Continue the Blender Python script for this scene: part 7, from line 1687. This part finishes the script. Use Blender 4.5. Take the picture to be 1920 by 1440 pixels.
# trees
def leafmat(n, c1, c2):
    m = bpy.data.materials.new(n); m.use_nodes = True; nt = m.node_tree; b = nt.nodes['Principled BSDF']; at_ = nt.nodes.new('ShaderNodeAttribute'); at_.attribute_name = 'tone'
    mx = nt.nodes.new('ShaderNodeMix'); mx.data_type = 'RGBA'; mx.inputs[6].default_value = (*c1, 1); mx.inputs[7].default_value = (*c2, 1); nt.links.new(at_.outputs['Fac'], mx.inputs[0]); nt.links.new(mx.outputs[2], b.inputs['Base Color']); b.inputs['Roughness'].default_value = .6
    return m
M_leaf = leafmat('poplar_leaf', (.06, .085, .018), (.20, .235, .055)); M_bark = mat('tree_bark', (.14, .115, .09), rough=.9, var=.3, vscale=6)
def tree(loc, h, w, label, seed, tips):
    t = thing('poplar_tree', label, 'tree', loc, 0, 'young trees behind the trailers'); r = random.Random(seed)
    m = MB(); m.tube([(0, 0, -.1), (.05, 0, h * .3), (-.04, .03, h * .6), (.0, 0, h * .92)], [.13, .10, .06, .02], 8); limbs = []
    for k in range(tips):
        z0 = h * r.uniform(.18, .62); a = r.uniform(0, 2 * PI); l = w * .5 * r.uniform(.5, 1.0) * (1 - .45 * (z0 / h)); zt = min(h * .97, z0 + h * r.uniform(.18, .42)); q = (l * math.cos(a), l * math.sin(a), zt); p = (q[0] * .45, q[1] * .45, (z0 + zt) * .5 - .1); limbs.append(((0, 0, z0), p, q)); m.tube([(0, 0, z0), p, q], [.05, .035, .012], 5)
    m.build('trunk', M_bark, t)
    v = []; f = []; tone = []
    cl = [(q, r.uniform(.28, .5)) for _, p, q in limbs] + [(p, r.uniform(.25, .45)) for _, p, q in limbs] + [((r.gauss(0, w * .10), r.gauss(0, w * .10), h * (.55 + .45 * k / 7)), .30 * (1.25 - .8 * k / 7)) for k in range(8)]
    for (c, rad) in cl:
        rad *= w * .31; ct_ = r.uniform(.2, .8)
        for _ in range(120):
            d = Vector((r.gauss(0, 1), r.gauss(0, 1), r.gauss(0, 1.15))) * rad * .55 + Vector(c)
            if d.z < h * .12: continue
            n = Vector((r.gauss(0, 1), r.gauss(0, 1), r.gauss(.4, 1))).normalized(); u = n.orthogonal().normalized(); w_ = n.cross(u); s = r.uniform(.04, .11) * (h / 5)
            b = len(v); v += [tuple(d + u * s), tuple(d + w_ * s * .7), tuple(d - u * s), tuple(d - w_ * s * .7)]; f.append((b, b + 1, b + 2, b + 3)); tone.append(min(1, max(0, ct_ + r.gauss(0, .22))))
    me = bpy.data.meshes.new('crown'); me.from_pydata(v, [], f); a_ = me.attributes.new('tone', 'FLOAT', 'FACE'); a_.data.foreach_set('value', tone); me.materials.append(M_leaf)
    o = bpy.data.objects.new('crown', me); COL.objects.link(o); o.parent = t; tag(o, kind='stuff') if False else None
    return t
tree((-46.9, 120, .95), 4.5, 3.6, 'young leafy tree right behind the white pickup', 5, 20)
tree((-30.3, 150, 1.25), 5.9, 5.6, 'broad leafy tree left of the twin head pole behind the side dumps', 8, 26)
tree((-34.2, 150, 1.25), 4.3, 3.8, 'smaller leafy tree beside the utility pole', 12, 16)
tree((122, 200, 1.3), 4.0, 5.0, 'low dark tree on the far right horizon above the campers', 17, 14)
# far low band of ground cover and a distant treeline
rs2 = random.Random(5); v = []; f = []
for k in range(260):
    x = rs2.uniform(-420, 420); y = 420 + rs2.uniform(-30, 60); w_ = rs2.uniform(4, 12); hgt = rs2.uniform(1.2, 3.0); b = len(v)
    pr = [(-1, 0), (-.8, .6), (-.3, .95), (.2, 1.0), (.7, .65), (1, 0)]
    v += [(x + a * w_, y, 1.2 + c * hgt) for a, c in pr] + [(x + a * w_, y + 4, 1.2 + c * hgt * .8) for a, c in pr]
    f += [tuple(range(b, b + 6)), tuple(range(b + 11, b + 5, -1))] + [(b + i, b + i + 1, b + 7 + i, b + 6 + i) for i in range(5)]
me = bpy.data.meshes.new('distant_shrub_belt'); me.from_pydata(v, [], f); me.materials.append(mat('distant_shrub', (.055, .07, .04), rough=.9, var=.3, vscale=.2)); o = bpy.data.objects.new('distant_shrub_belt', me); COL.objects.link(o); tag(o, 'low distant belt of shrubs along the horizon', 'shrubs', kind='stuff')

================================

▸ TASK STATEMENT
Output the full listing without altering anything.

▸ EXERCISE OUTPUT
Continue the Blender Python script for this scene: part 7, from line 1687. This part finishes the script. Use Blender 4.5. Take the picture to be 1920 by 1440 pixels.
# trees
def leafmat(n, c1, c2):
    m = bpy.data.materials.new(n); m.use_nodes = True; nt = m.node_tree; b = nt.nodes['Principled BSDF']; at_ = nt.nodes.new('ShaderNodeAttribute'); at_.attribute_name = 'tone'
    mx = nt.nodes.new('ShaderNodeMix'); mx.data_type = 'RGBA'; mx.inputs[6].default_value = (*c1, 1); mx.inputs[7].default_value = (*c2, 1); nt.links.new(at_.outputs['Fac'], mx.inputs[0]); nt.links.new(mx.outputs[2], b.inputs['Base Color']); b.inputs['Roughness'].default_value = .6
    return m
M_leaf = leafmat('poplar_leaf', (.06, .085, .018), (.20, .235, .055)); M_bark = mat('tree_bark', (.14, .115, .09), rough=.9, var=.3, vscale=6)
def tree(loc, h, w, label, seed, tips):
    t = thing('poplar_tree', label, 'tree', loc, 0, 'young trees behind the trailers'); r = random.Random(seed)
    m = MB(); m.tube([(0, 0, -.1), (.05, 0, h * .3), (-.04, .03, h * .6), (.0, 0, h * .92)], [.13, .10, .06, .02], 8); limbs = []
    for k in range(tips):
        z0 = h * r.uniform(.18, .62); a = r.uniform(0, 2 * PI); l = w * .5 * r.uniform(.5, 1.0) * (1 - .45 * (z0 / h)); zt = min(h * .97, z0 + h * r.uniform(.18, .42)); q = (l * math.cos(a), l * math.sin(a), zt); p = (q[0] * .45, q[1] * .45, (z0 + zt) * .5 - .1); limbs.append(((0, 0, z0), p, q)); m.tube([(0, 0, z0), p, q], [.05, .035, .012], 5)
    m.build('trunk', M_bark, t)
    v = []; f = []; tone = []
    cl = [(q, r.uniform(.28, .5)) for _, p, q in limbs] + [(p, r.uniform(.25, .45)) for _, p, q in limbs] + [((r.gauss(0, w * .10), r.gauss(0, w * .10), h * (.55 + .45 * k / 7)), .30 * (1.25 - .8 * k / 7)) for k in range(8)]
    for (c, rad) in cl:
        rad *= w * .31; ct_ = r.uniform(.2, .8)
        for _ in range(120):
            d = Vector((r.gauss(0, 1), r.gauss(0, 1), r.gauss(0, 1.15))) * rad * .55 + Vector(c)
            if d.z < h * .12: continue
            n = Vector((r.gauss(0, 1), r.gauss(0, 1), r.gauss(.4, 1))).normalized(); u = n.orthogonal().normalized(); w_ = n.cross(u); s = r.uniform(.04, .11) * (h / 5)
            b = len(v); v += [tuple(d + u * s), tuple(d + w_ * s * .7), tuple(d - u * s), tuple(d - w_ * s * .7)]; f.append((b, b + 1, b + 2, b + 3)); tone.append(min(1, max(0, ct_ + r.gauss(0, .22))))
    me = bpy.data.meshes.new('crown'); me.from_pydata(v, [], f); a_ = me.attributes.new('tone', 'FLOAT', 'FACE'); a_.data.foreach_set('value', tone); me.materials.append(M_leaf)
    o = bpy.data.objects.new('crown', me); COL.objects.link(o); o.parent = t; tag(o, kind='stuff') if False else None
    return t
tree((-46.9, 120, .95), 4.5, 3.6, 'young leafy tree right behind the white pickup', 5, 20)
tree((-30.3, 150, 1.25), 5.9, 5.6, 'broad leafy tree left of the twin head pole behind the side dumps', 8, 26)
tree((-34.2, 150, 1.25), 4.3, 3.8, 'smaller leafy tree beside the utility pole', 12, 16)
tree((122, 200, 1.3), 4.0, 5.0, 'low dark tree on the far right horizon above the campers', 17, 14)
# far low band of ground cover and a distant treeline
rs2 = random.Random(5); v = []; f = []
for k in range(260):
    x = rs2.uniform(-420, 420); y = 420 + rs2.uniform(-30, 60); w_ = rs2.uniform(4, 12); hgt = rs2.uniform(1.2, 3.0); b = len(v)
    pr = [(-1, 0), (-.8, .6), (-.3, .95), (.2, 1.0), (.7, .65), (1, 0)]
    v += [(x + a * w_, y, 1.2 + c * hgt) for a, c in pr] + [(x + a * w_, y + 4, 1.2 + c * hgt * .8) for a, c in pr]
    f += [tuple(range(b, b + 6)), tuple(range(b + 11, b + 5, -1))] + [(b + i, b + i + 1, b + 7 + i, b + 6 + i) for i in range(5)]
me = bpy.data.meshes.new('distant_shrub_belt'); me.from_pydata(v, [], f); me.materials.append(mat('distant_shrub', (.055, .07, .04), rough=.9, var=.3, vscale=.2)); o = bpy.data.objects.new('distant_shrub_belt', me); COL.objects.link(o); tag(o, 'low distant belt of shrubs along the horizon', 'shrubs', kind='stuff')